Intra-African Trade Rises to $220.3bn Amid Improved AfCFTA Implementation

0
98


Africa’s intra-continental trade volume rose significantly to $220.3 billion in 2024, representing a 12.4 per cent share of the continent’s overall trade activity, as the implementation of the African Continental Free Trade Agreement (AfCFTA) continues to deepen regional integration and economic transformation.

This was revealed in the Afreximbank African Trade Report 2025, launched on Thursday and presented by the bank’s Chief Economist, Dr. Yemi Kale. Themed “African Trade in a Changing Global Financial Architecture”, the report offers a strategic overview of Africa’s trade evolution amid global economic uncertainties and outlines a bold agenda to accelerate sustainable growth and industrialisation on the continent.

According to the report, Africa defied global economic headwinds in 2024, recording 3.2 per cent GDP growth. This was largely supported by increased public investment, robust commodity prices — particularly for gold, cocoa, and coffee — and early dividends from ongoing diversification and value addition initiatives.

Overall African trade rose by 13.9 per cent, reaching $1.5 trillion in 2024. Exports spiked by 21 per cent to $758 billion, while imports grew moderately by 7.6 per cent to $769 billion. This resulted in a relatively narrow trade deficit of $11 billion, a figure analysts say is manageable within the current macroeconomic context.

The AfCFTA, which was formally launched in 2021, has become a cornerstone for Africa’s economic policy, serving as a vital platform for industrialisation, digital transformation, and economic sovereignty. The agreement, now in its operational phase, is encouraging countries to reduce tariff and non-tariff barriers, strengthen cross-border infrastructure, and harmonize trade standards — all of which have contributed to the sharp rise in intra-African trade.

Yet, despite the progress, the report highlighted persisting challenges. Notably, Africa still faces a $100 billion annual trade finance gap, a critical bottleneck that particularly hampers the ability of small and medium-sized enterprises (SMEs) to engage in cross-border trade.

To address this, Afreximbank disbursed $17.5 billion in 2024 through its counter-cyclical lending programmes and has committed to scaling up intra-African trade finance to $40 billion by 2026. The report also called for the recapitalisation of African Development Finance Institutions (DFIs) and the expansion of regional financial infrastructure.

One major innovation already reshaping the landscape is the Pan-African Payment and Settlement System (PAPSS), which has reduced dollar dependence by facilitating local currency settlements across 16 African central banks. This system is designed to ease liquidity constraints and mitigate foreign exchange volatility — a significant issue for intra-African transactions.

The report further highlighted the urgent need for Africa to capitalise on its strategic advantages — including its demographic dividend, mineral resources, and digital innovation potential — to negotiate more equitable terms in global financial governance.

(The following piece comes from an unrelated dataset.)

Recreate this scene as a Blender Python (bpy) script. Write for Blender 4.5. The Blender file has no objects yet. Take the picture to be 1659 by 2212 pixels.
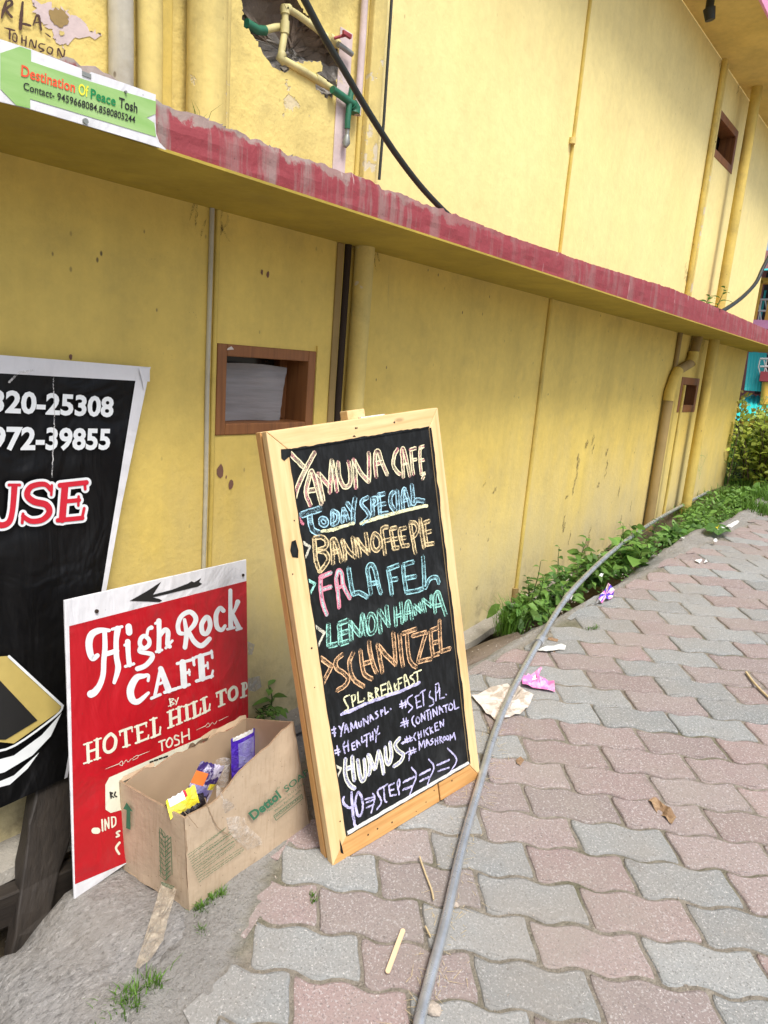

The African Union’s inclusion in the G20 was cited as a timely opportunity to advocate for fairer credit rating mechanisms, special drawing rights (SDR) reallocations, and climate finance arrangements that reflect Africa’s unique developmental realities.

Dr. Kale also used the occasion to criticise global credit rating agencies for relying on outdated and externally biased models that inflate perceived risk and drive up borrowing costs for African nations. “These models don’t account for the real policy frameworks, local risks, or macroeconomic improvements happening on the ground,” he said.

Kale explained that the inflated risk ratings increase the cost of capital for African banks, which then transfer the higher costs back to governments and businesses, perpetuating a cycle of constrained growth.

As the global economy braces for a potential slowdown — with global GDP projected to fall from 3.3 per cent in 2024 to 2.8 per cent in 2025 and merchandise trade expected to shrink by 0.2 per cent — Africa is being urged to stay the course on its integration agenda and act with urgency to define its economic destiny.

The Afreximbank’s latest report makes it clear that AfCFTA implementation is yielding tangible results for African economies, but unlocking the continent’s full potential will require closing trade finance gaps, improving access to capital, and leveraging regional cooperation to build a resilient and inclusive trade ecosystem.